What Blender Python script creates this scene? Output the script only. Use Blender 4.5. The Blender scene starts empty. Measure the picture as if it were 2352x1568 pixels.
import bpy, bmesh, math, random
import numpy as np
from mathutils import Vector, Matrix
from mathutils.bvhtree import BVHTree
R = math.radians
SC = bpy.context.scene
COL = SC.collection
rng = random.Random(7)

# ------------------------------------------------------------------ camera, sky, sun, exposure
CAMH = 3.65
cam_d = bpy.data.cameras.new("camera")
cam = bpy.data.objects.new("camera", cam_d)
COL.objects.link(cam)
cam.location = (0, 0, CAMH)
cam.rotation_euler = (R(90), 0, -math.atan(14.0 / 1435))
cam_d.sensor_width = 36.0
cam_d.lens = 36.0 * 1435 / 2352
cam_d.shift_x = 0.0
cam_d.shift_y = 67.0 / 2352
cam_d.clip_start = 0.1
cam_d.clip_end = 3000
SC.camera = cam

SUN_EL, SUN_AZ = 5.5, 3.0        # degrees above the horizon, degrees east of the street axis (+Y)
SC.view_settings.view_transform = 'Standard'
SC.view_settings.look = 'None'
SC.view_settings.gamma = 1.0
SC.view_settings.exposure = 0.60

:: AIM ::
Extract all of the data exactly as written.

:: RESPONSE TO THIS EXERCISE ::
What Blender Python script creates this scene? Output the script only. Use Blender 4.5. The Blender scene starts empty. Measure the picture as if it were 2352x1568 pixels.
import bpy, bmesh, math, random
import numpy as np
from mathutils import Vector, Matrix
from mathutils.bvhtree import BVHTree
R = math.radians
SC = bpy.context.scene
COL = SC.collection
rng = random.Random(7)

# ------------------------------------------------------------------ camera, sky, sun, exposure
CAMH = 3.65
cam_d = bpy.data.cameras.new("camera")
cam = bpy.data.objects.new("camera", cam_d)
COL.objects.link(cam)
cam.location = (0, 0, CAMH)
cam.rotation_euler = (R(90), 0, -math.atan(14.0 / 1435))
cam_d.sensor_width = 36.0
cam_d.lens = 36.0 * 1435 / 2352
cam_d.shift_x = 0.0
cam_d.shift_y = 67.0 / 2352
cam_d.clip_start = 0.1
cam_d.clip_end = 3000
SC.camera = cam

SUN_EL, SUN_AZ = 5.5, 3.0        # degrees above the horizon, degrees east of the street axis (+Y)
SC.view_settings.view_transform = 'Standard'
SC.view_settings.look = 'None'
SC.view_settings.gamma = 1.0
SC.view_settings.exposure = 0.60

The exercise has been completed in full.